News Room - Steel Industry

Posted on 30 Oct 2015

Baoshan Steel's Loss Highlights Crisis Engulfing China Mills

Baoshan Iron & Steel Co., China’s second-largest mill by output, swung to a loss in the third quarter and warned that full-year profit could be wiped out in results that signaled the stresses that are engulfing the world’s largest steel industry.

“One can imagine the whole sector’s difficulties now,” Helen Lau, an analyst at Argonaut Securities Asia in Hong Kong, said on Thursday. The situation may get worse as mills that can’t cut costs to match weaker revenue find their margins squeezed further, Lau said.

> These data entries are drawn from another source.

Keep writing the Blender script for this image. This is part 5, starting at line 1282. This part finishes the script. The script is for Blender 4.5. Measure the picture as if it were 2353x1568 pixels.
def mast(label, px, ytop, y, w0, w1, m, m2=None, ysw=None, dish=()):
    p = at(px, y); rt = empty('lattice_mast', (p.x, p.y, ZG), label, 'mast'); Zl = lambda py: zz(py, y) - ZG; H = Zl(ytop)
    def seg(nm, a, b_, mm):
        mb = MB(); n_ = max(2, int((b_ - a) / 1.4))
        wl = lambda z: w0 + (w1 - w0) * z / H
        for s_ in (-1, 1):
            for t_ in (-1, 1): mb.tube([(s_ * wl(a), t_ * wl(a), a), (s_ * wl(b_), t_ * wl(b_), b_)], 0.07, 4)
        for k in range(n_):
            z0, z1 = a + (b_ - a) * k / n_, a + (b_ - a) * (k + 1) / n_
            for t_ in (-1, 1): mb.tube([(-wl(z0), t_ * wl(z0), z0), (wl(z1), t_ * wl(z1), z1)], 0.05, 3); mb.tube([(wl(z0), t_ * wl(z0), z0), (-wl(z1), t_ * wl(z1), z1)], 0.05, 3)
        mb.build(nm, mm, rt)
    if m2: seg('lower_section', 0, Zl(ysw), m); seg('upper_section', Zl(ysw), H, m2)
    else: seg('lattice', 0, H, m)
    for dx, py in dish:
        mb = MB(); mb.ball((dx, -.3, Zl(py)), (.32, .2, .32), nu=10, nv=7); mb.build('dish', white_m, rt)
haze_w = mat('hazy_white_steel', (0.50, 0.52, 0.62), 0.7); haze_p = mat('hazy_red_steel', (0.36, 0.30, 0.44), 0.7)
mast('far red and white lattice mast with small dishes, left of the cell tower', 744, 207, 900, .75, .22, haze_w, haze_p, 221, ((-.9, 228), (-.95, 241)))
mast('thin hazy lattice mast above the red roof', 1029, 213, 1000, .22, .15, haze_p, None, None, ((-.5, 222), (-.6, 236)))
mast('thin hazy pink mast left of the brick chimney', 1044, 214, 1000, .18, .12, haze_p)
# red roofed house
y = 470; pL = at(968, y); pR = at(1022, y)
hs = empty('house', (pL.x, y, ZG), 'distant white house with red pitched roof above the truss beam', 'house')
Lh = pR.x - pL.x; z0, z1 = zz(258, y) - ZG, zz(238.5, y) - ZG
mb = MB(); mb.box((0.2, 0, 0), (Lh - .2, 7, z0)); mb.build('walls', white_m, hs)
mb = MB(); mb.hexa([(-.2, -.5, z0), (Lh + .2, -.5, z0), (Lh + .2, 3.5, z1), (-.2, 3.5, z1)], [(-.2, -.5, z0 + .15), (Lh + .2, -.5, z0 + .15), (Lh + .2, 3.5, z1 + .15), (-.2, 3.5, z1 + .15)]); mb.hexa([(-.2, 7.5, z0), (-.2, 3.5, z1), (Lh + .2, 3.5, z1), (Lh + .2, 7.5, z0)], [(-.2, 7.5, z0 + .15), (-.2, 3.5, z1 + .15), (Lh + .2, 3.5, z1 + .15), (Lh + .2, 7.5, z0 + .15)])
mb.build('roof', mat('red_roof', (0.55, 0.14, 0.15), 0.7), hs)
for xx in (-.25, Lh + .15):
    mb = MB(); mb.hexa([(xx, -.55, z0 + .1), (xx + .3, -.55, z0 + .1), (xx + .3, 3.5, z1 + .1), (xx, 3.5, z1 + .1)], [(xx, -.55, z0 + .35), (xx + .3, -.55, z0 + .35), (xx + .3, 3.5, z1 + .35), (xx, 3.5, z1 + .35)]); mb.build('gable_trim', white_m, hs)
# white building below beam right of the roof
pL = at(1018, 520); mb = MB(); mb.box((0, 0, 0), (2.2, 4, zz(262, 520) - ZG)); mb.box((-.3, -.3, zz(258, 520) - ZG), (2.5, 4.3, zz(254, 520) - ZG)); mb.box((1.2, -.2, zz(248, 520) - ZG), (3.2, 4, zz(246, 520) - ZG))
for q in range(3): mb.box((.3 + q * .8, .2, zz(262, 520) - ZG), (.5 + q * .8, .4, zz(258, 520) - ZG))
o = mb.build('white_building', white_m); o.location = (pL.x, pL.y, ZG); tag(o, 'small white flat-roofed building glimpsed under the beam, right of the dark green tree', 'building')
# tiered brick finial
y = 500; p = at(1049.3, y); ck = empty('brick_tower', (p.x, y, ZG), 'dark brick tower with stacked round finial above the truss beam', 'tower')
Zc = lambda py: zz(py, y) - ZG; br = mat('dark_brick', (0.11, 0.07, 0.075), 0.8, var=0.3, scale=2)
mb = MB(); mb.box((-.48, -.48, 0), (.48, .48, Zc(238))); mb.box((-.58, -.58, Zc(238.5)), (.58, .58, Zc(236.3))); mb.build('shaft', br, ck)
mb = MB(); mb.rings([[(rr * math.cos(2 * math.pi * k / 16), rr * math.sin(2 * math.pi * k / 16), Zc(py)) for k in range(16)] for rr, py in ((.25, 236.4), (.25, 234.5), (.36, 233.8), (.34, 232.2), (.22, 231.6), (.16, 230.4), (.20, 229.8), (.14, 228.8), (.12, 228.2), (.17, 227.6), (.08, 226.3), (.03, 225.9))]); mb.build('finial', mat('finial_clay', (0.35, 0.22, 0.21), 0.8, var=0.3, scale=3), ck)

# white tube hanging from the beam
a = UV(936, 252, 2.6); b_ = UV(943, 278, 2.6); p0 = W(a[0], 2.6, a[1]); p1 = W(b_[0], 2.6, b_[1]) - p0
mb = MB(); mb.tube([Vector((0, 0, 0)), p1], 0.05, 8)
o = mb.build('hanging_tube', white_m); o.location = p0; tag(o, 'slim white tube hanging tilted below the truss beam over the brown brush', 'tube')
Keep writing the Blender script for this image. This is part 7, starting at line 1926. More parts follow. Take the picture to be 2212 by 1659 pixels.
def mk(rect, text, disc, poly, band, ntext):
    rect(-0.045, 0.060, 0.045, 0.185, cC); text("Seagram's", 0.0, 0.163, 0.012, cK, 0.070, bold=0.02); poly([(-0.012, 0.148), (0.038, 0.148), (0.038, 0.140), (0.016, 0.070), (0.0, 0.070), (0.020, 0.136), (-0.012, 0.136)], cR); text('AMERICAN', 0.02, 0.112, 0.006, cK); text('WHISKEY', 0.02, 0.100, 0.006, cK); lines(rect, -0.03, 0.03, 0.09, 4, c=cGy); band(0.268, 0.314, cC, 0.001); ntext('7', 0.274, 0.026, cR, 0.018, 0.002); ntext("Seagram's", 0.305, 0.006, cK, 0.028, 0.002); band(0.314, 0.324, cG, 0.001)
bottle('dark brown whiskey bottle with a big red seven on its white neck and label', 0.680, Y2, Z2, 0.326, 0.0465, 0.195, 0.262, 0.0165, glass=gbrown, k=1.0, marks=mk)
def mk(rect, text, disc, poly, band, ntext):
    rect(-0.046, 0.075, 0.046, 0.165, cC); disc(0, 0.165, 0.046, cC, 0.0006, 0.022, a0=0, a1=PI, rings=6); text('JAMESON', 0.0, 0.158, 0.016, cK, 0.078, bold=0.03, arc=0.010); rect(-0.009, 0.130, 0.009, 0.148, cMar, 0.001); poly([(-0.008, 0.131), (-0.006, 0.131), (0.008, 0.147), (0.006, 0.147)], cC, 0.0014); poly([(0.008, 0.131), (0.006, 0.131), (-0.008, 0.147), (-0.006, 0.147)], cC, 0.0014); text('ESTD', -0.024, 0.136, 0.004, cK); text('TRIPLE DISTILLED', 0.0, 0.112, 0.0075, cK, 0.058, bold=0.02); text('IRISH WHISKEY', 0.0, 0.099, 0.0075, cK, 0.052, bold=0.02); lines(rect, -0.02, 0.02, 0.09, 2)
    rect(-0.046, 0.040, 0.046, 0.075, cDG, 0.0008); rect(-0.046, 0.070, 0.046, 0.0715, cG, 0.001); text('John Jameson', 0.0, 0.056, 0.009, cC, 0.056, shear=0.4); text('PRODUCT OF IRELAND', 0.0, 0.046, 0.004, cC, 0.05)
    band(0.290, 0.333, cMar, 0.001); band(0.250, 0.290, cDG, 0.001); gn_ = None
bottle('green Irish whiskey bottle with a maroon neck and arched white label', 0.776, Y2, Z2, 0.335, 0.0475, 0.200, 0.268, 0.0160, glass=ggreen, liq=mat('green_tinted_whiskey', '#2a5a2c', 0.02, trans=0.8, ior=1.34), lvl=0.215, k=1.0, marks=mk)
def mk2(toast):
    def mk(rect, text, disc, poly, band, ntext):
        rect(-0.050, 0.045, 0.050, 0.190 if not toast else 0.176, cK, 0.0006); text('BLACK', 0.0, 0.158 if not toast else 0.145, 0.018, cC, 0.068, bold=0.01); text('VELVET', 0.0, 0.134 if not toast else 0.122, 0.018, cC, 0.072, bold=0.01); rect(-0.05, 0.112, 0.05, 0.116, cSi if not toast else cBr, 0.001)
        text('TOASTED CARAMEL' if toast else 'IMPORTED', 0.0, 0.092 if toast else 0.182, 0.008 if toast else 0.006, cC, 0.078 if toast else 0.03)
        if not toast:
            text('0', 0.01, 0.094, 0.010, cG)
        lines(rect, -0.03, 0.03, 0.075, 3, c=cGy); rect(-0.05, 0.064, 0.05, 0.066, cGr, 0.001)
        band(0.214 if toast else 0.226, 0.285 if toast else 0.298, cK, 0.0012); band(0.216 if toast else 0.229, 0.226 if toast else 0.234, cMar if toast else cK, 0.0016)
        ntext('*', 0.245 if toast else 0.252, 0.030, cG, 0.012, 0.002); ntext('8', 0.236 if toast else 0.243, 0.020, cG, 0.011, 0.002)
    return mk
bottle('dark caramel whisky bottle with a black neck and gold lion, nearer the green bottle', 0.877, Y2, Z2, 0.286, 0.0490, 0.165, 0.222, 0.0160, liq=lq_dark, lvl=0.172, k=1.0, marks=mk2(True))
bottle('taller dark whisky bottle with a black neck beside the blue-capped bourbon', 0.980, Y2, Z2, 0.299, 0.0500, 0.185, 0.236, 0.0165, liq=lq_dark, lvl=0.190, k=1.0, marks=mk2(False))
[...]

China’s steelmakers, which together account for half global production, are battling contracting demand, slumping prices and overcapacity spurred by the nation’s slowdown. A glut of steel is getting worse as mills haven’t reduced output fast enough, according to the China Iron & Steel Association. Baoshan Steel said the surprise devaluation of the yuan in August -- a move by policy makers to bolster growth -- had led to a one-time foreign-exchange loss as the company switched to yuan debt, contributing to the quarter’s loss.

Shares Drop

Shares in Baoshan Steel fell 0.9 percent to 5.79 yuan in Shanghai at the 11:30 a.m. break compared with a 0.1 percent gain in the Shanghai Composite Index. The stock has lost 17 percent this year after a 71 percent rally in 2014.

Baoshan Steel’s result followed Hebei Iron & Steel Co., China’s largest producer, which said third-quarter profit shrank after sales fell 25 percent. Elsewhere, Maanshan Iron and Steel Co. reported a net loss of 1.34 billion yuan from a profit a year ago. Angang Steel Co. warned earlier this month that it expects to swing to a loss in the third quarter. Last week, Sinosteel Co., a state-owned steel trader, failed to pay interest due on bonds.

Banks are tightening lending and losses are stacking up, Zhu Jimin, deputy head of the China Iron and Steel Association said on Wednesday. Medium- and large-sized mills incurred losses of 28.1 billion yuan in the first nine months of this year, according to CISA. Steel demand in China shrank 8.7 percent in September on-year, it said.